Fragrant sweet peas. |
Saturday was a busy day. There were all sorts of things going on. Rachel and I worked at weeding flowerbeds and the onion patch. There were games going on all day – table games and croquet out on the front lawn. Tabor burned the bonfire, an accumulation of branches trimmed from trees and downed by storms. For dinner, Hannah made pizzas and Shilligs came over and we celebrated Russell and Tabor’s birthdays. Russell’s was on Wednesday. He turned two. Tabor’s is on the 31st. We had pie and ice cream. Tabor, Rachel, and Hazel left that evening. Hazel and Rachel are going to girls camp this week. The other children, June, Mabel, Florence, and Russell, are staying here for five days. Miriam is driving them home next weekend after Rachel and Hazel are home from camp.
Saturday's bonfire. |
Tabor and Russell's celebration. |
Today was our Branch Conference. Members of the Stake Presidency and Stake organizations came to the branch. As Branch President, I was asked to speak.

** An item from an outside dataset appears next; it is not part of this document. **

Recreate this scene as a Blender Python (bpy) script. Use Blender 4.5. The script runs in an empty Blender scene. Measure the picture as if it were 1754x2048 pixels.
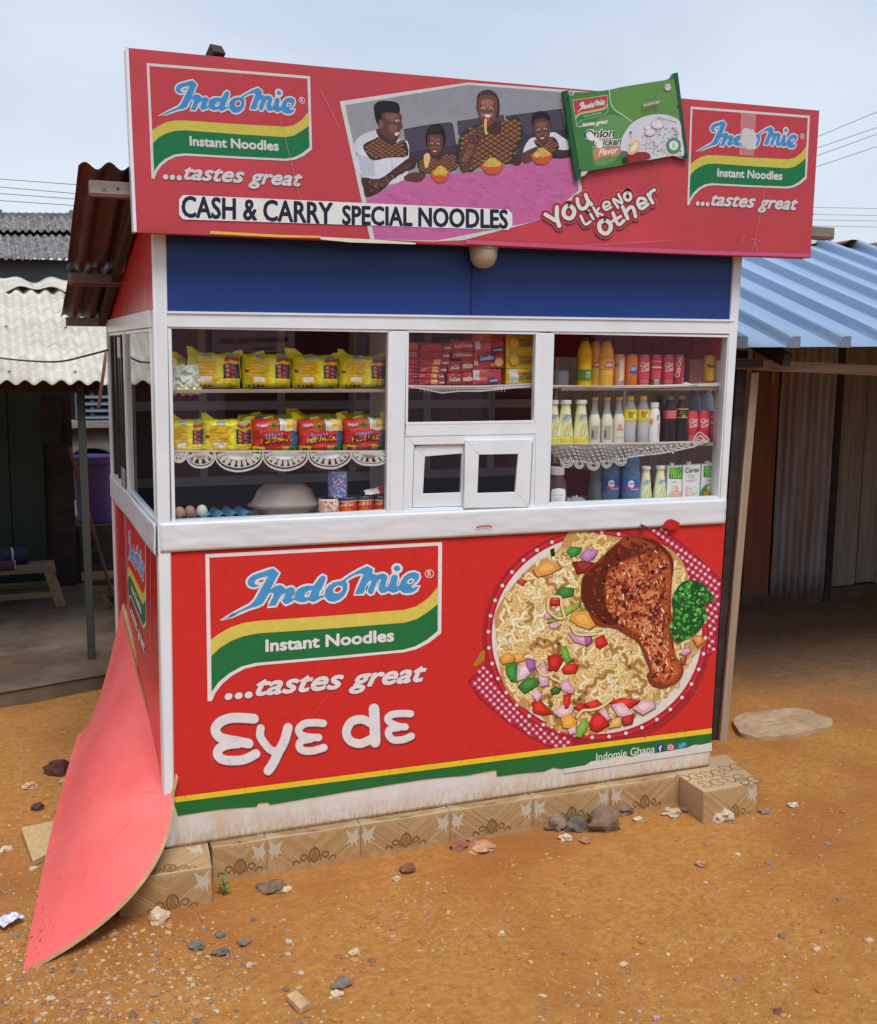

Stacey, our Relief Society President, was asked to bear her testimony. Our Stake President also spoke. The meetings went well. Afterward we had a linger longer lunch. It made for a longer than usual day at church.
Zinnias and phlox. |
And then it will be August. August is a busy month. Harvest time in the garden will begin full force. The early apples are ripe now and need picking. Canning season will get underway. Tomatoes will start to ripen. We will dig the first of the potatoes. I will use all those cucumbers to make the first batch of relish this week. Mid month we have a family reunion down in North Carolina. We have more guests arriving during the month to spend time here as well. Having grandchildren here and staying busy and anticipating the reunion will help to keep that old midsummer funk under control. School starts on August 21st and I have to keep reminding myself that I’m done with that now. For the first time in twenty years I don’t have to care. Will the old dread still creep up? It might try out of old habit.
It is hot today. Almost 90 degrees. Because we were late getting home from church, I’m behind schedule. It’s time to do the chores now. Then I will turn on a fan and take a nice summer Sabbath nap.